Exercise task: Reproduce all of the material exactly as shown.

Data shown:
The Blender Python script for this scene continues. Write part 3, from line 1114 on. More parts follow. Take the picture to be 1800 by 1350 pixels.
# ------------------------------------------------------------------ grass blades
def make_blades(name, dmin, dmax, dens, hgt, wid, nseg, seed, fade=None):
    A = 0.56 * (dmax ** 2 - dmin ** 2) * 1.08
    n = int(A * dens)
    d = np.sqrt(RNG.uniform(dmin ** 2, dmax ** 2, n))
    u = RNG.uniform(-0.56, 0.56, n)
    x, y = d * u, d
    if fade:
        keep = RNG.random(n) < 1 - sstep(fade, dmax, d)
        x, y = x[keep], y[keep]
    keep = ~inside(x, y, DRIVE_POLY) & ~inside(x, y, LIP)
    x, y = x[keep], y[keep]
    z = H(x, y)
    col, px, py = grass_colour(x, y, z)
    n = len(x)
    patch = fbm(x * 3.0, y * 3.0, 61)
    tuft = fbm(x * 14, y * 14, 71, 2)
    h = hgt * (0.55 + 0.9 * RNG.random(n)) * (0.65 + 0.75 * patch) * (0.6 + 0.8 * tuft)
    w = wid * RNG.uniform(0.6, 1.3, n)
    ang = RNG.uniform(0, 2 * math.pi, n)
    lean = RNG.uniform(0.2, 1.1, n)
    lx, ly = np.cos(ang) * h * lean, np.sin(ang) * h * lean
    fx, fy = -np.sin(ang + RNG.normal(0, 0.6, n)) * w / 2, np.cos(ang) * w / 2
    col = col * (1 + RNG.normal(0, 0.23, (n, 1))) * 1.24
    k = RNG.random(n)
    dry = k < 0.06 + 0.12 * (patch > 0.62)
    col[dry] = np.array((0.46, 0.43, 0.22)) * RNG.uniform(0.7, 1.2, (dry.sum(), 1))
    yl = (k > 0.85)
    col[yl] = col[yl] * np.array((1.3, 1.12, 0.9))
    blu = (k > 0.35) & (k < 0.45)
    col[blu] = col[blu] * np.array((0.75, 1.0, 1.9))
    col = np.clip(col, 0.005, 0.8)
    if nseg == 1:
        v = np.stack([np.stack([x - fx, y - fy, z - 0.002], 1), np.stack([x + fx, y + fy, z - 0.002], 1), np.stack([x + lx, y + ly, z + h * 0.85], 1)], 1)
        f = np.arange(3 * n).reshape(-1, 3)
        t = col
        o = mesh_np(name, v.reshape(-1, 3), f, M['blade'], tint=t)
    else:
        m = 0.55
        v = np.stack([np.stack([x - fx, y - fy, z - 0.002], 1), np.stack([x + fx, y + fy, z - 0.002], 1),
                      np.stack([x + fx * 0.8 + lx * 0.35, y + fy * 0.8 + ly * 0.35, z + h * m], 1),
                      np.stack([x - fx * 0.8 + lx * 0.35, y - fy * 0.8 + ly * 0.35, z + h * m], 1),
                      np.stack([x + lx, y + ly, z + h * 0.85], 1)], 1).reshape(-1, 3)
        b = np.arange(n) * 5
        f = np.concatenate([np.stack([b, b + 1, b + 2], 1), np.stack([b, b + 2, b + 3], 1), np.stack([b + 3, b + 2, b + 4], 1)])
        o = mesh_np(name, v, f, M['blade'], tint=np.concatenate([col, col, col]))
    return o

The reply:
The Blender Python script for this scene continues. Write part 3, from line 1114 on. More parts follow. Take the picture to be 1800 by 1350 pixels.
# ------------------------------------------------------------------ grass blades
def make_blades(name, dmin, dmax, dens, hgt, wid, nseg, seed, fade=None):
    A = 0.56 * (dmax ** 2 - dmin ** 2) * 1.08
    n = int(A * dens)
    d = np.sqrt(RNG.uniform(dmin ** 2, dmax ** 2, n))
    u = RNG.uniform(-0.56, 0.56, n)
    x, y = d * u, d
    if fade:
        keep = RNG.random(n) < 1 - sstep(fade, dmax, d)
        x, y = x[keep], y[keep]
    keep = ~inside(x, y, DRIVE_POLY) & ~inside(x, y, LIP)
    x, y = x[keep], y[keep]
    z = H(x, y)
    col, px, py = grass_colour(x, y, z)
    n = len(x)
    patch = fbm(x * 3.0, y * 3.0, 61)
    tuft = fbm(x * 14, y * 14, 71, 2)
    h = hgt * (0.55 + 0.9 * RNG.random(n)) * (0.65 + 0.75 * patch) * (0.6 + 0.8 * tuft)
    w = wid * RNG.uniform(0.6, 1.3, n)
    ang = RNG.uniform(0, 2 * math.pi, n)
    lean = RNG.uniform(0.2, 1.1, n)
    lx, ly = np.cos(ang) * h * lean, np.sin(ang) * h * lean
    fx, fy = -np.sin(ang + RNG.normal(0, 0.6, n)) * w / 2, np.cos(ang) * w / 2
    col = col * (1 + RNG.normal(0, 0.23, (n, 1))) * 1.24
    k = RNG.random(n)
    dry = k < 0.06 + 0.12 * (patch > 0.62)
    col[dry] = np.array((0.46, 0.43, 0.22)) * RNG.uniform(0.7, 1.2, (dry.sum(), 1))
    yl = (k > 0.85)
    col[yl] = col[yl] * np.array((1.3, 1.12, 0.9))
    blu = (k > 0.35) & (k < 0.45)
    col[blu] = col[blu] * np.array((0.75, 1.0, 1.9))
    col = np.clip(col, 0.005, 0.8)
    if nseg == 1:
        v = np.stack([np.stack([x - fx, y - fy, z - 0.002], 1), np.stack([x + fx, y + fy, z - 0.002], 1), np.stack([x + lx, y + ly, z + h * 0.85], 1)], 1)
        f = np.arange(3 * n).reshape(-1, 3)
        t = col
        o = mesh_np(name, v.reshape(-1, 3), f, M['blade'], tint=t)
    else:
        m = 0.55
        v = np.stack([np.stack([x - fx, y - fy, z - 0.002], 1), np.stack([x + fx, y + fy, z - 0.002], 1),
                      np.stack([x + fx * 0.8 + lx * 0.35, y + fy * 0.8 + ly * 0.35, z + h * m], 1),
                      np.stack([x - fx * 0.8 + lx * 0.35, y - fy * 0.8 + ly * 0.35, z + h * m], 1),
                      np.stack([x + lx, y + ly, z + h * 0.85], 1)], 1).reshape(-1, 3)
        b = np.arange(n) * 5
        f = np.concatenate([np.stack([b, b + 1, b + 2], 1), np.stack([b, b + 2, b + 3], 1), np.stack([b + 3, b + 2, b + 4], 1)])
        o = mesh_np(name, v, f, M['blade'], tint=np.concatenate([col, col, col]))
    return o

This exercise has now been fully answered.